Wednesday, May 26, 2010

Beginner's Guide to Biking on BART

Friends Annemarie and Scott are recent converts to cycling as serious transport. They've been meeting me at Lanesplitter's Pizza and such on their new bikes for a while now. Nevertheless, Annemarie still had some anxiety about taking her bike on the subway (e.g. BART) to get to work. Among her questions:
  1. when can you use the bike
  2. where can you put the bike on the train
  3. how do you get it to the platform
Given that the goal for this site is to encourage non-cyclists and cyclists alike to cycle more, I thought it would be good to post a primer for those who are considering biking to work but have some of anxiety about showing up at the BART station uninitiated.

BART Bike Curfews
First thing is obviously to work out when bikes are allowed on BART. The answer is most of the time for any line. The exception is basically any line that passes through downtown San Francisco during rush hour.

This exception is, of course, a sad irony because it disallows bikes during the exact time of day that cycling could be most beneficial to car traffic. Nevertheless, that's the reality until BART's forthcoming makeover supports unlimited bike access.

Here's the BART schedule. It includes shaded times where bikes are disallowed. Check that out before you ride.

BART Ticket Or Clipper Card
Assuming you are traveling in a direction or at a time at which bikes are permissible, the next task is to obtain a ticket. There are two options.

BART Ticket
One is to simply buy a ticket at a station kiosk like my friend Scott here. Cash, debit, or credit are accepted. Although not all kiosks accept credit. Sometimes you have to cross a station to use credit card. I've encountered this most often in San Francisco stations around downtown.

Clipper Card
The other payment option is to use Clipper Card. This system provides access to a number of transit systems around the bay and BART is now included. The word is that this will be the only kind of BART ticket in the near future. Annemarie demonstrates using her Clipper Card at the turnstile.

Three Different Ways Through The Gates
There are three different ways to get through the gates in a BART station. I'm listing them in order of ease for cyclists:
  1. Wide Ticket Gate
    Wider one is for wheelchair access and bikes. Although all BART stations have these, not all BART station entrances do.
  2. Emergency Door
    If you find yourself at the wrong end of a station from a wide ticket gate, you can walk your bike through an emergency door and then double back without your bike through a normal gate.
  3. Narrow Ticket Gate (Advanced)
    This is not recommended for beginners but it is an option, nevertheless. If you are quick and nimble with your bike, you can pop a wheely holding your bike vertical on the back wheel and pass through a narrow gate quickly enough not to have the gate close on you. I do it successfully all the time but you do have to be quick.

Learn To Lean
Quick side note (those with kickstands can skip this): While you're buying your ticket, it is tempting to lean your bike against a wall like so (see the photo with the white bike seat). This looks beautiful but is prone to bumping and falling.
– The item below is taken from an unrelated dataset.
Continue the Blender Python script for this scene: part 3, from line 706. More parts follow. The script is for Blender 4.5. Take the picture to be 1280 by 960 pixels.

The trick to leaning your bike against a wall is to have both the handlebars and the seat or rear tire touching the wall. In the photos, the white seat is wrong and the black seat is correct.

During the morning commute, this matters more than you might think. It is nerve wracking for you and everyone else to be buying your ticket and hear the crash of your bike behind you and assorted mayhem.

No Bikes On Escalators
BART does not allow bikes on the escalators. It is unclear why since many subway systems around the world do allow bikes on escalators. Nevertheless, on BART it is a $200 fine if you are cited. That said, BART staff was very kind when I first offended and didn't cite me.

Escalator Alternatives
So if your bike can't get to the BART platform on escalators the way everyone else does, how can it? The alternatives are:
  • carrying your bike up the stairs
  • riding the elevator
  • using the new bike gutters on stairs (very rare)
The stairs have obvious drawbacks:
  • requires a healthy back
  • requires a lot of upper body strength to suspend a 14kg bike at chest level
  • if a person is short, they have to lift the bike even higher

Over The Shoulder and Front Wheel High
Regardless of the drawbacks, with the right technique it is possible for many of every size and strength to climb the stairs with their bike. The most popular technique is over the shoulder. This is where you:
  1. grab your top bar under hand
  2. lift it above your shoulder
  3. slide the top bar onto your shoulder like you would a back pack strap
One issue with the over the shoulder technique is that your front tire can sometimes bump the stairs in front of you on the way up and knock you off balance. This is particularly common with shorter folks.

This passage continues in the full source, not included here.